In fact, using a non-resistor plug in certain applications can actually cause the engine to suffer undesirable side effects such as an erratic idle, high-rpm misfire, engine run-on, power drop off at certain rpm levels and abnormal combustion.
^ I've seen this happen on newer vehicles... was so strange... and then the owner put the correctly spec'd spark plugs in and it was as if a switch was flipped.
^ I've seen this happen on newer vehicles... was so strange... and then the owner put the correctly spec'd spark plugs in and it was as if a switch was flipped.
how about just getting great gas mileage??
can we get a Sticky on Gas Mileage Improvements??
I always thought you need Resister plugs because of the High Energy (high voltage) Ignition Coils need that to make a proper spark.
20-21 at 75 plus on the hiways and the way I drive, lifted , heavier skids isn't bad, what do you get ?
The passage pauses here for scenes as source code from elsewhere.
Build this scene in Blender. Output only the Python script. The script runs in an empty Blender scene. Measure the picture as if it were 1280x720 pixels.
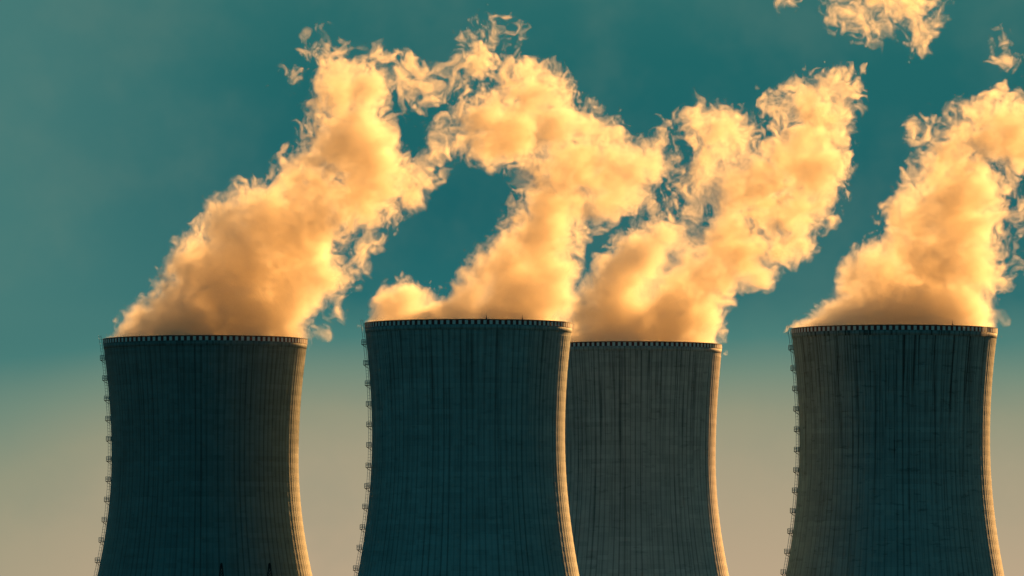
import bpy, math, random
import numpy as np
from mathutils import Vector

C = bpy.context.scene.collection
scene = bpy.context.scene
R = math.radians
PI = math.pi

# ------------------------------------------------------------------ camera
F_PX = 12750.0                 # focal length in pixels of a 1280 px wide frame
Y_H = 934.0                    # pixel row of the eye-level horizon (below the frame)
EYE = 2.0
PITCH = math.atan((Y_H - 360.0) / F_PX)
cam_d = bpy.data.cameras.new('camera')
cam = bpy.data.objects.new('camera', cam_d); C.objects.link(cam)
cam_d.sensor_width = 36.0
cam_d.lens = 36.0 * F_PX / 1280.0
cam_d.clip_start = 1.0
cam_d.clip_end = 90000.0
cam.location = (0, 0, EYE)
cam.rotation_euler = (PI / 2 + PITCH, 0, 0)
scene.camera = cam


def at(px, py, Y):
    """world point at depth Y whose picture position is (px, py) in 1280x720 pixels"""
    cx, cy = (px - 640.0) / F_PX, (360.0 - py) / F_PX
    cp, sp = math.cos(PITCH), math.sin(PITCH)
    dy, dz = cp - cy * sp, sp + cy * cp
    return Vector((cx / dy * Y, Y, EYE + dz / dy * Y))


# ------------------------------------------------------------------ light and air
SUN_AZ, SUN_EL = R(26.0), R(14.0)      # azimuth measured from the view direction to the right
sun_d = bpy.data.lights.new('sun', 'SUN')
sun = bpy.data.objects.new('sun', sun_d); C.objects.link(sun)
sun_d.energy = 5.0
sun_d.angle = R(0.5)
sun_d.color = (1.0, 0.475, 0.135)
to_sun = Vector((math.sin(SUN_AZ) * math.cos(SUN_EL), math.cos(SUN_AZ) * math.cos(SUN_EL), math.sin(SUN_EL)))
sun.rotation_euler = to_sun.to_track_quat('Z', 'Y').to_euler()
sun.location = (800, 1500, 600)

EXPOSURE = 0.78
scene.view_settings.view_transform = 'Standard'
scene.view_settings.look = 'None'
scene.view_settings.gamma = 1.0
scene.view_settings.use_curve_mapping = False
scene.view_settings.exposure = EXPOSURE

scene.render.engine = 'CYCLES'
cy = scene.cycles
cy.max_bounces = 24
cy.diffuse_bounces = 2
cy.glossy_bounces = 2
cy.transmission_bounces = 4
cy.volume_bounces = 9
cy.transparent_max_bounces = 1024
cy.use_denoising = True
cy.use_adaptive_sampling = True
cy.adaptive_threshold = 0.03
cy.sample_clamp_indirect = 6.0
try:
    cy.denoiser = 'OPENIMAGEDENOISE'
    cy.denoising_input_passes = 'RGB_ALBEDO_NORMAL'
except Exception:
    pass


def srgb(r, g, b):
    f = lambda c: (c / 12.92 if c <= 0.04045 else ((c + 0.055) / 1.055) ** 2.4)
    return (f(r / 255), f(g / 255), f(b / 255), 1.0)


class Nodes:
    """small helper to write node trees in one line per node"""
    def __init__(self, tree):
        self.t = tree; self.n = tree.nodes; self.l = tree.links
        self.n.clear()

    def add(self, kind, **kw):
        nd = self.n.new(kind)
        for k, v in kw.items():
            setattr(nd, k, v)
        return nd

    def put(self, sock, v):
        if hasattr(v, 'is_output'):
            self.l.new(v, sock)
        else:
            sock.default_value = v

    def math(self, op, a, b=0.0, c=0.0, clamp=False):
        nd = self.n.new('ShaderNodeMath'); nd.operation = op; nd.use_clamp = clamp
        for i, v in enumerate((a, b, c)):
            self.put(nd.inputs[i], v)
        return nd.outputs[0]

    def ss(self, x, lo, hi):
        nd = self.n.new('ShaderNodeMapRange'); nd.interpolation_type = 'SMOOTHSTEP'
        self.put(nd.inputs[0], x)
        nd.inputs[1].default_value = lo; nd.inputs[2].default_value = hi
        return nd.outputs[0]

    def mix(self, f, a, b, mode='MIX'):
        nd = self.n.new('ShaderNodeMix'); nd.data_type = 'RGBA'; nd.blend_type = mode
        self.put(nd.inputs[0], f); self.put(nd.inputs[6], a); self.put(nd.inputs[7], b)
        return nd.outputs[2]

    def noise(self, vec, scale, detail=4.0, rough=0.55, dim='3D'):
        nd = self.n.new('ShaderNodeTexNoise'); nd.noise_dimensions = dim
        if vec is not None:
            self.l.new(vec, nd.inputs['Vector'])
        nd.inputs['Scale'].default_value = scale
        nd.inputs['Detail'].default_value = detail
        nd.inputs['Roughness'].default_value = rough
        return nd.outputs[0]

    def ramp(self, f, stops, interp='LINEAR'):
        nd = self.n.new('ShaderNodeValToRGB')
        cr = nd.color_ramp; cr.interpolation = interp
        while len(cr.elements) < len(stops):
            cr.elements.new(0.5)
        for e, (p, c) in zip(cr.elements, stops):
            e.position = p; e.color = c
        self.put(nd.inputs[0], f)
        return nd.outputs[0]

    def xyz(self, x, y, z):
        nd = self.n.new('ShaderNodeCombineXYZ')
        for i, v in enumerate((x, y, z)):
            self.put(nd.inputs[i], v)
        return nd.outputs[0]

    def split(self, v):
        nd = self.n.new('ShaderNodeSeparateXYZ'); self.l.new(v, nd.inputs[0])
        return nd.outputs


world = bpy.data.worlds.new('World')
scene.world = world
world.use_nodes = True
W = Nodes(world.node_tree)
tc = W.add('ShaderNodeTexCoord')
dx, dy, dz = W.split(tc.outputs['Generated'])
elev = W.math('ARCSINE', dz)                                   # radians above the horizon
azim = W.math('ARCTAN2', dx, dy)                               # radians right of the view
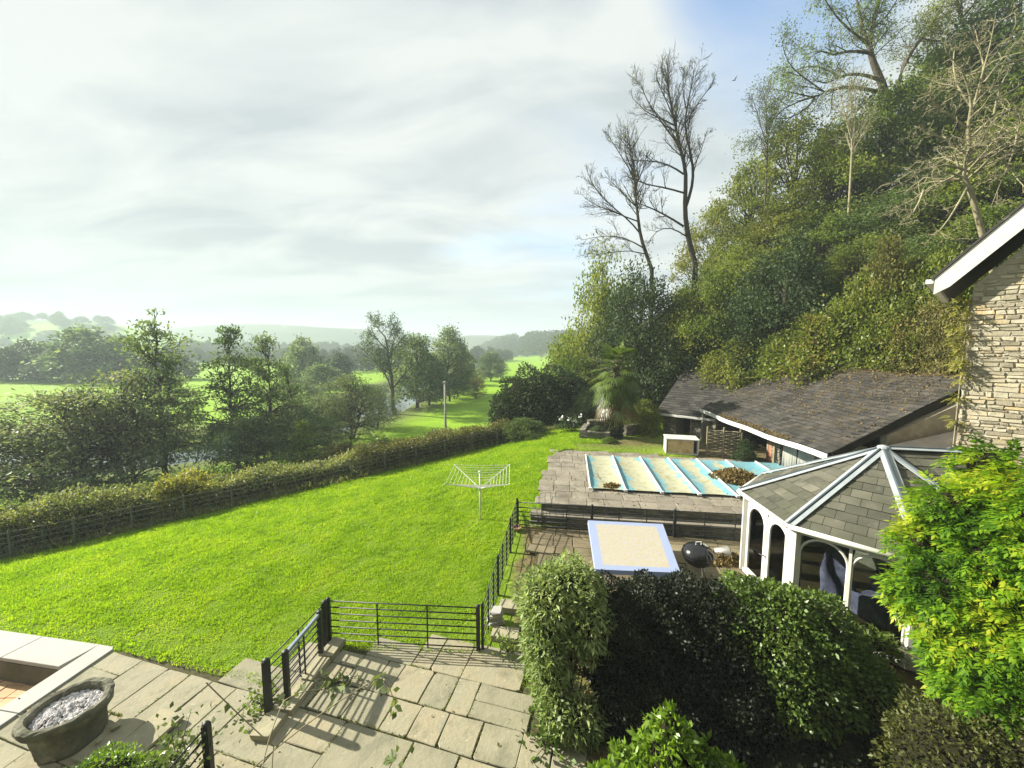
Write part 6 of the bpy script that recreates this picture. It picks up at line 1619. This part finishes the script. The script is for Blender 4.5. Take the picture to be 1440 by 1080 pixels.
# wisteria-like climber: pinnate leaves with drooping pointed leaflets
def pinnate(name, label, lumps, nleaf, leaf, seed, rl=.30, ll=.12, cat='climber', stems=None, core=.72, off=None):
    rng = np.random.default_rng(seed); lumps = np.array(lumps, float)
    wgt = lumps[:, 3] * lumps[:, 5]; wgt /= wgt.sum()
    li = rng.choice(len(lumps), nleaf, p=wgt); d = nrm(rng.normal(0, 1, (nleaf, 3)))
    Pp = lumps[li, :3] + d * lumps[li, 3:] * (1 - .45 * rng.uniform(0, 1, nleaf) ** 2)[:, None] * (1 + .12 * np.sin(d[:, 0] * 6 + li) + .1 * np.sin(d[:, 2] * 8))[:, None]
    D = nrm(d * .6 + np.array((-.75, -.25, .05)) + rng.normal(0, .35, d.shape)); S = nrm(np.cross(D, np.array((0, 0, 1)) + rng.normal(0, .25, D.shape)))
    up = np.cross(S, D)
    Vs = []
    npair = 5
    for j in range(npair):
        s = (j + .7) / npair
        for sg in (-1, 1):
            b_ = Pp + D * (rl * s) + np.array((0, 0, -1)) * (rl * .35 * s * s)
            dd = nrm(D * .75 + S * sg * .75 + np.array((0, 0, -.35)) + rng.normal(0, .12, D.shape)); l_ = (ll * rng.uniform(.75, 1.15, nleaf) * (1 - .25 * abs(s - .5)))[:, None]
            w = nrm(np.cross(dd, up)) * l_ * .17; m_ = b_ + dd * l_ * .42
            Vs.append(np.stack([b_, m_ + w, b_ + dd * l_, m_ - w], 1))
    b_ = Pp + D * rl + np.array((0, 0, -1)) * (rl * .35); l_ = ll; dd = nrm(D + np.array((0, 0, -.6))); w = S * l_ * .17; m_ = b_ + dd * l_ * .42
    Vs.append(np.stack([b_, m_ + w, b_ + dd * l_, m_ - w], 1))
    V = np.stack(Vs, 1).reshape(-1, 3)
    r0 = empty(name, (lumps[0, 0], lumps[0, 1], gz(lumps[0, 0], lumps[0, 1])), label, cat); org = np.array(r0.location)
    link('leaves', leaf_mesh('leaves', V - org), LM[leaf], r0)
    if core:
        mb = MB()
        for l in lumps: mb.lathe([(.02, -1), (.5, -.87), (.87, -.5), (1, 0), (.87, .5), (.5, .87), (.02, 1)], 12, l[:3], M=Matrix.Diagonal((l[3] * core, l[4] * core, l[5] * core)))
        mb.build('inner_twigs', M['twig'], r0)
    if stems:
        link('stems', tube_mesh('stems', [(bez(np.array(a), np.array(b_), np.array(c_), 9) - org, np.linspace(r, r * .5, 9), 6) for (a, b_, c_, r) in stems]), M['palebark'], r0)
    return r0
wl = []
for (px, py, Y_, r, rz_) in ((1395, 660, 6.6, .42, .40), (1440, 700, 6.0, .5, .5), (1345, 720, 6.4, .5, .45), (1300, 760, 6.5, .36, .3), (1400, 790, 5.8, .55, .5), (1330, 830, 6.0, .5, .42), (1440, 880, 5.4, .55, .55), (1370, 900, 5.6, .5, .42), (1425, 980, 5.1, .5, .45), (1490, 760, 5.4, .6, .8), (1500, 920, 5.0, .6, .6), (1290, 835, 6.2, .26, .24), (1380, 960, 5.3, .4, .3)):
    q = pY(px, py, Y_); wl.append((q.x, q.y, q.z, r, r, rz_))
pinnate('wisteria', 'big yellow-green feathery climber filling the right edge before the house', wl, 4300, 'wisteria', 71, .27, .125, 'climber', [((7.6, 5.4, 0), (7.2, 5.2, 1.4), (6.1, 5.75, 1.75), .03), ((7.6, 5.4, 0), (7.6, 5.2, 2), (7.2, 5.6, 3.4), .04)])
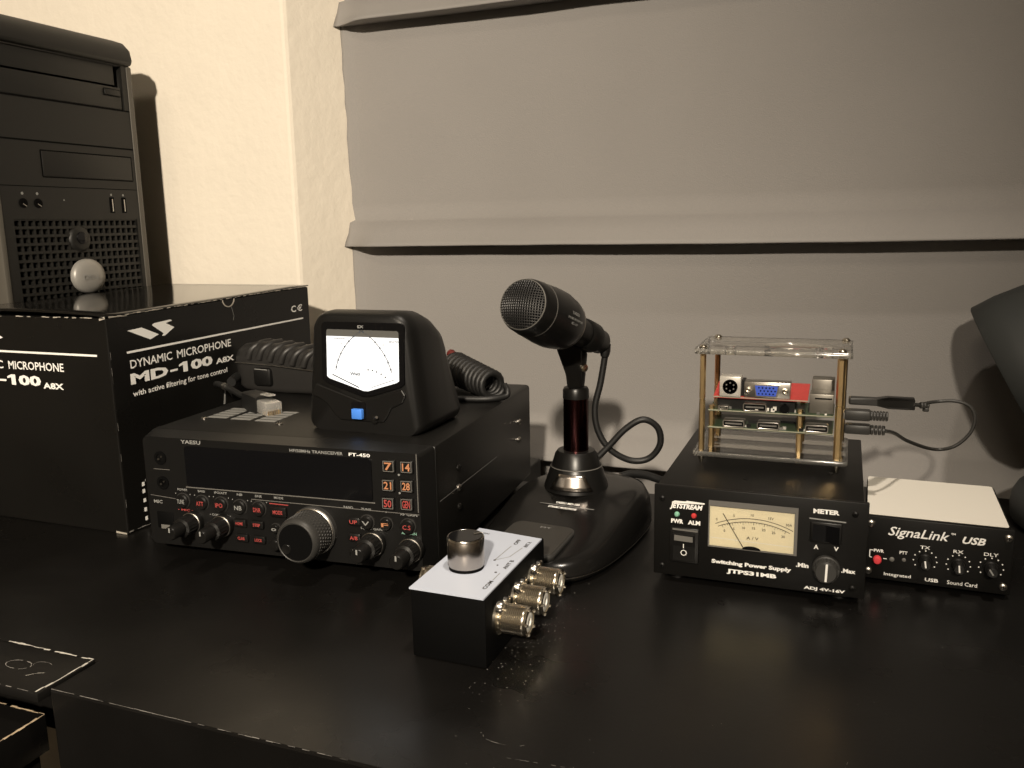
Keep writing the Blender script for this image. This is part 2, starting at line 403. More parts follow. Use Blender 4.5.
# half-moon thumb notch and crease
flat('thumb_notch', M_cardedge, bx, RF, [[(.1395 + .0085 * math.cos(R(180 + a)) * k, BH - .0004 + .0075 * math.sin(R(180 + a)) * k) for a, k in [(t, 1) for t in range(0, 181, 15)] + [(t, .86) for t in range(180, -1, -15)]]], 0, .0003)
line('crease', M_dim, bx, RF, [(.143, BH - .008), (.1455, BH - .016), (.144, BH - .020)], .0005)
# print on the right face
def md100(f, x0, x1, z0, z1):
    w_ = x1 - x0; h = z1 - z0
    text('MD', M_print, bx, f, x0, x0 + .43 * w_, z0, z1, .045)
    flat('lettering', M_print, bx, f, [[(x0 + .455 * w_, z0 + .30 * h), (x0 + .545 * w_, z0 + .30 * h), (x0 + .545 * w_, z0 + .50 * h), (x0 + .455 * w_, z0 + .50 * h)],
        [(x0 + .615 * w_, z0), (x0 + .670 * w_, z0), (x0 + .670 * w_, z1), (x0 + .620 * w_, z1), (x0 + .565 * w_, z0 + .80 * h), (x0 + .565 * w_, z0 + .62 * h), (x0 + .615 * w_, z0 + .72 * h)]])
    text('00', M_print, bx, f, x0 + .71 * w_, x1, z0, z1, .045)
flat('logo', M_print, bx, RF, [[(.0195, .1602), (.0345, .1608), (.0520, .1530), (.0425, .1502)],
                              [(.0455, .1612), (.0480, .1625), (.0660, .1632), (.0680, .1622), (.0605, .1610), (.0700, .1565), (.0585, .1510), (.0555, .1512), (.0575, .1530)]])
flat('rule', M_print, bx, RF, [[(.0172, .1425), (.252, .1412), (.252, .1426), (.0172, .1442)]])
text('DYNAMIC', M_print, bx, RF, .0192, .0645, .1302, .1370, .012)
text('MICROPHONE', M_print, bx, RF, .0700, .1385, .1302, .1370, .012)
md100(RF, .0180, .1125, .1176, .1262)
text('A8X', M_print, bx, RF, .1165, .1410, .1172, .1222, .035)
text('with active filtering for tone control', M_print, bx, RF, .0190, .1305, .1065, .1125, .012)
text('C', M_print, bx, RF, .2325, .2405, .1495, .1560, .02); text('\u20ac', M_print, bx, RF, .2425, .2515, .1495, .1560, .02)
flat('print_mark', M_dim, bx, RF, [[(.1225, .080), (.1250, .0935), (.1268, .0935), (.1245, .080)], [(.1275, .0935), (.1345, .084), (.1335, .0895), (.1295, .0935)]])
for zz in (.0360, .0302, .0225, .0148, .0073):
    flat('print_square', M_print, bx, RF, [[(.0188, zz - .0016), (.0213, zz - .0016), (.0213, zz + .0016), (.0188, zz + .0016)]])
flat('print_square', M_dim, bx, RF, [[(.0225, .0375), (.0229, .0375), (.0229, .0395), (.0225, .0395)]])
# print on the front face
L_ = BW
flat('logo', M_print, bx, FF, [[(L_ - .1640, .1598), (L_ - .150, .1605), (L_ - .1330, .153), (L_ - .142, .150)], [(L_ - .140, .1612), (L_ - .120, .1625), (L_ - .1185, .1615), (L_ - .124, .1600), (L_ - .1115, .1545), (L_ - .1260, .1500), (L_ - .128, .152)]])
flat('rule', M_print, bx, FF, [[(L_ - .170, .1426), (L_ - .0127, .1424), (L_ - .0127, .1440), (L_ - .170, .1442)]])
text('DYNAMIC', M_print, bx, FF, L_ - .162, L_ - .1150, .1290, .1357, .012)
text('MICROPHONE', M_print, bx, FF, L_ - .1090, L_ - .0488, .1290, .1357, .012)
md100(FF, L_ - .160, L_ - .0750, .1160, .1245)
text('A8X', M_print, bx, FF, L_ - .0730, L_ - .0510, .1145, .1195, .035)

# ------------------------------------------------------------------ computer tower behind the carton
tw = thing('computer_tower', 'black desktop computer tower with grey oval badge standing behind the carton', 'computer', (-.725, .57, .0004), 90)
TF = FRONT(0)
TWW, TH = .177, .436
Bx('side_panels', M_metblk, tw, .003, TWW - .003, .022, .42, .004, TH - .012, .004)
bm = NB()   # top hood curving over the front
prof = [(-.004, .408), (-.006, .414), (-.004, .424), (.004, .432), (.016, .436), (.05, .436), (.05, .424), (.022, .424), (.022, .408)]
prism(bm, prof, 0, TWW, lambda a, b, d: Vector((d, a, b))); o = finish(bm, 'top_hood', M_tower, tw, 60); bevmod(o, .004, 3)
gx0, gx1, gz0, gz1 = .0165, .1665, .10, .2495
plate('front_bezel', M_tower, tw, [(.0, .01), (TWW - .006, .01), (TWW - .006, .408), (.0, .408)], [[(gx0, gz0), (gx1, gz0), (gx1, gz1), (gx0, gz1)], [(.008, .3625), (.1640, .3615), (.1640, .4075), (.008, .4075)], ], -.022, 0, FRONT(0))
Bx('side_trim', M_tower2, tw, TWW - .0065, TWW + .0005, -.0015, .024, .01, .4085, .002)
Bx('side_trim', M_tower2, tw, -.0005, .0055, -.0015, .024, .01, .4085, .002)
Bx('bay_recess', M_deep, tw, .008, .164, .0215, .0235, .36, .408)
b_ = Bx('drive_bay_cover', M_tower, tw, .009, .1555, .002, .021, .3872, .4070, .0006)
b_ = Bx('drive_bay_cover', M_tower, tw, .009, .1620, .0008, .021, .3632, .3852, .0006)
Bx('eject_button', M_tower, b_, .1395, .1595, -.0006, .002, .3765, .3820, .0006)
line('button_outline', M_deep, b_, TF, [(.1385, .3758), (.1385, .3828), (.160, .3822), (.160, .3758), (.1385, .3758)], .0007, -.0003)
for z0, z1 in ((.3605, .3635), (.3215, .3240), (.2798, .2810)):
    line('panel_gap', M_deep, tw, TF, [(.003, (z0 + z1) / 2), (.170, (z0 + z1) / 2)], .0016 if z0 > .3 else .0007, .0002)
line('panel_gap', M_deep, tw, TF, [(.0534, .3145), (.166, .3145), (.166, .2895), (.0534, .2895), (.0534, .3145)], .0011, .0002)
Bx('floppy_cover', M_tower, tw, .0545, .1650, -.0008, .001, .2905, .3135, .0004)
for x in (.0286, .0447):
    j = La('audio_jack', M_deep, tw, [(.0045, 0), (.0045, .0006), (.0022, .0006), (.0022, .0002), (0, .0002)], (x, 0, .2645), (0, -1, 0), 20)
    line('contact', M_steel, j, TF, [(x - .001, .264), (x + .0028, .2615)], .0008, .0010)
    flat('icon', M_dim, tw, TF, [circ(x, .2735, .0014, 8)])
flat('lamp_dot', M_dim, tw, TF, [circ(.0745, .268, .0008, 8)])
for x in (.134, .150):
    u = Bx('usb_port', M_deep, tw, x - .0028, x + .0028, -.0005, .001, .2560, .2720)
    line('tongue', M_silver, u, TF, [(x + .0004, .2575), (x + .0004, .2700)], .0012, .0008)
    flat('icon', M_dim, tw, TF, [circ(x, .2745, .0012, 8)])
Bx('grille_backing', M_deep, tw, gx0, gx1, .020, .0215, gz0, gz1)
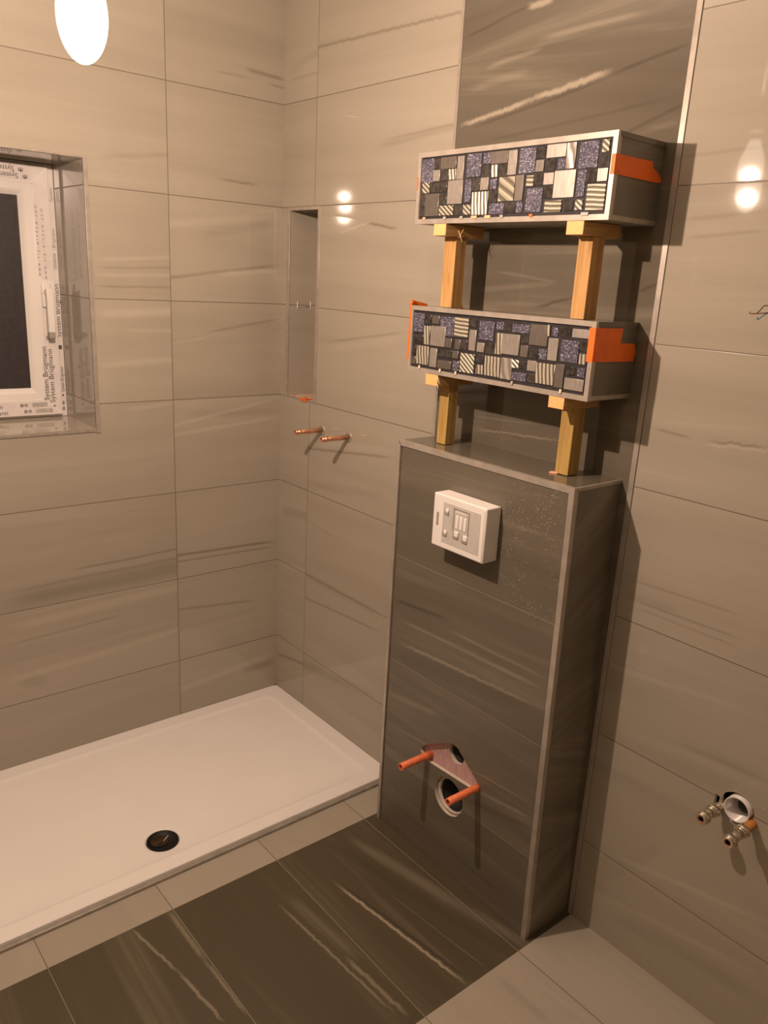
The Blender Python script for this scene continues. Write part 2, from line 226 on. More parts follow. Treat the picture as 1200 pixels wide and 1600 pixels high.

Ignition coils output between 35,000 and 50,000 volts coming off of the secondary windings... the few ohms of resistance that a spark plug presents is a speed bump on the highway for the ignition coils... barely noticed.
Actually it's really noticed.
You want to run platinum plugs you need to increase the plug gap from 0.040" to at least 0.060" to have the same resistance as a nickle/copper plug.For iridium you need to increase that gap to over 0.080",that's twice the gap as nickle/copper plugs.
Then you gotta deal with heat range which is hard to do with platinum/iridium plugs.
Besides those types of plugs were designed for 1 sole reason,longer service intervals on V6/V8 transverse engine vehicles that are labor intensive to change the plugs(2+ hours,some call for over 5 hours).There ignition systems were designed around those plugs.It takes less then 20mins to change the plugs on a 3.7 V6 KJ.
I recall seeing some transverse engine designs that nearly called for the entire engine cradle assembly to be dropped in order to change spark plugs. Or where the whole upper intake plenum needs to come off... horrible.